Prowadzimy działalność w formie spółki. W jednej sprawie sąd zwrócił nam pozew przeciwko gminie o odszkodowanie. W uzasadnieniu podano, że nie uzupełniliśmy braków formalnych pozwu, bo nie wyjaśniliśmy, dlaczego żądamy odsetek od daty 15 sierpnia br. W innej sprawie sąd też zwrócił pozew, bo nie podaliśmy wartości żądania kwotowo, a jako procent odszkodowania zawartego w poprzednim pozwie. Czy decyzje sądów są słuszne?
Zgodnie z art. 130 par. 1 i 2 kodeksu postępowania cywilnego (dalej: k.p.c.), jeżeli pismo procesowe nie może otrzymać prawidłowego biegu wskutek niezachowania warunków formalnych lub jeżeli od pisma nie uiszczono należnej opłaty, przewodniczący wzywa stronę, pod rygorem zwrócenia pisma do poprawienia, do uzupełnienia lub opłacenia go w terminie tygodniowym. Mylne oznaczenie pisma procesowego lub inne oczywiste niedokładności nie stanowią przeszkody do nadania pismu biegu i rozpoznania go w trybie właściwym. Po bezskutecznym upływie terminu przewodniczący zwraca pismo stronie.
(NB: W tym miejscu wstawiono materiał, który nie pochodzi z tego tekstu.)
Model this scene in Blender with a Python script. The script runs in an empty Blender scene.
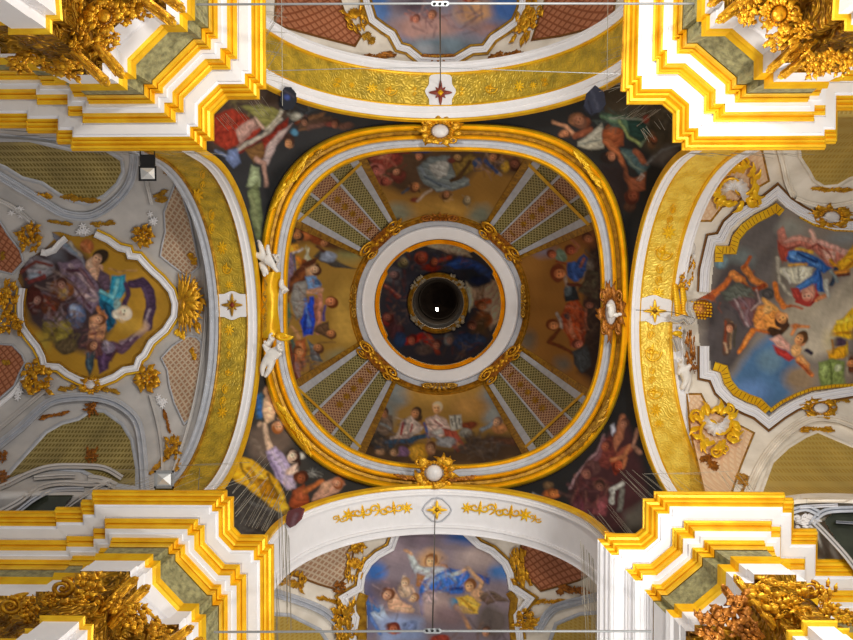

Pismo zwrócone nie wywołuje żadnych ze skutków, jakie ustawa wiąże z wniesieniem pisma procesowego do sądu. Z opisanego stanu faktycznego wynika zaś, że sąd dokonał zwrotu pozwu z powodu niesprecyzowania, dlaczego powód żąda odsetek od wskazanej daty. Co jednak istotne, takie kwestie nie mogły być przyczyną zwrotu pozwu przez sąd. Warto odnieść się do stanowiska Sądu Okręgowego w Bydgoszczy zawartego w wyroku z 31 października 2014 r., sygn. akt II Cz 112/14. Wskazano w nim, że za brak formalny pozwu nie może być uznane niesprecyzowanie podstaw żądania w zakresie odsetek. Dalej zaznaczono, że nie może to skutkować jego zwrotem, a jedynie stwierdzeniem, że powód nie udowodnił okoliczności wskazywanych jako podstawa faktyczna powództwa, co w konsekwencji oznacza jego oddalenie. W opisywanej sytuacji zarządzenie sądu było wadliwe, a przedsiębiorca powinien rozważyć złożenie zażalenia do sądu okręgowego.
Odmiennej oceny wymaga sprawa drugiego pozwu. Przedsiębiorca nie podał w nim konkretnej kwoty, jakiej żąda, lecz oznaczył ją tylko procentowo. Taki sposób oznaczenia żądania pozwu wydaje się wadliwy. Należy zwrócić uwagę na art. 187 par. 1 pkt 1 k.p.c. Wynika z niego, że pozew powinien zawierać dokładnie określone żądanie, a w sprawach o prawa majątkowe także oznaczenie wartości przedmiotu sporu, chyba że przedmiotem sprawy jest oznaczona kwota pieniężna. Jeśli pozew ma takie braki, to podlegają one uzupełnieniu w trybie art. 130 par. 1 i 2 k.p.c. I właśnie w takim kierunku podąża postanowienie Sądu Apelacyjnego w Szczecinie z 18 sierpnia 2014 r., sygn. akt I ACz 628/14. Wskazano tam, że pozew wniesiony przez skarżącego niewątpliwie dotknięty był brakiem formalnym w zakresie określenia treści żądania, bo powód wskazywał w nim, że kwestionuje wysokość wypłaconego mu odszkodowania, nie podając jednak kwoty, jakiej się domaga.
Brak formalny w postaci niewłaściwego oznaczenia żądania w pozwie nie może zostać uzupełniony opisowo, czyli – tak jak podano w podanym stanie faktycznym – oznaczenie jako 50 proc. zasądzonego roszczenia w innym postępowaniu. W tych okolicznościach rozwiązaniem dla przedsiębiorcy jest skierowanie ponownie pozwu przeciwko gminie z konkretnie określoną kwotą.
Podstawa prawna
Art. 130 par. 1 i 2, art. 187 par. 1 pkt 1 ustawy z 17 listopada 1964 r. – Kodeks postępowania cywilnego (t.j. Dz.U. z 2018 r. poz. 1360 ze zm.)